Namaz, Hazret-i Allah ile kul arasında bir sıla (buluşma), kulun huzûrullâha çıkıp kulluğunu arz etmesidir.
İmâm-ı Rabbânî (k.s.) Hazretleri, bir mektuplarında buyuruyorlar ki:
“Namaz, kelime-i şehâdetten sonra İslâm’ın en mühim ikinci şartıdır. Cenâb-ı Hak, Kur’ân-ı Kerîm’de, ‘Zikrim için namaz kıl’ (Tâhâ Sûresi, âyet 14) buyuruyor.

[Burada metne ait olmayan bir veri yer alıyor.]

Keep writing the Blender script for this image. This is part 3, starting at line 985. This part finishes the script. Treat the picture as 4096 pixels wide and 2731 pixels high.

Resûlullah (s.a.v.) Efendimiz, ‘Namaz, müminin mîracıdır.’ ve “Kulun Allâh’a en yakın olduğu an, namazda secdede olduğu andır’ buyurmuşlardır. Yine Peygamber Efendimizin (s.a.v.), ‘Benim Allah ile beraber olduğum bir vakit vardır...’ buyurduğu husûsî vakit, namazdır.
Namaz, günahları yok edici bir ibâdettir.
Namaz; namaz kılanı, fuhşiyâttan (edepsizlikten) ve münkerâttan (akıl ve şeriata uymayan her şeyden) nehyeder.
Namaz, Resûlullah Efendimizin (s.a.v.), ‘Beni rahatlat ya Bilâl!’ buyurarak, îfasıyla rahatlamayı talep ettiği bir ibâdettir.
Namaz, dînin direğidir. Namaz, İslâm ile küfür arasını ayıran bir ibâdettir.”
Hz. Enes (r.a.) rivâyet ediyor: Resûlullah (s.a.v.) Efendimizin, vefat ederken yaptığı vasiyeti şu idi: “Aman namaza sarılın! Köle ve câriyelerinizin hukûkuna riâyet edin.”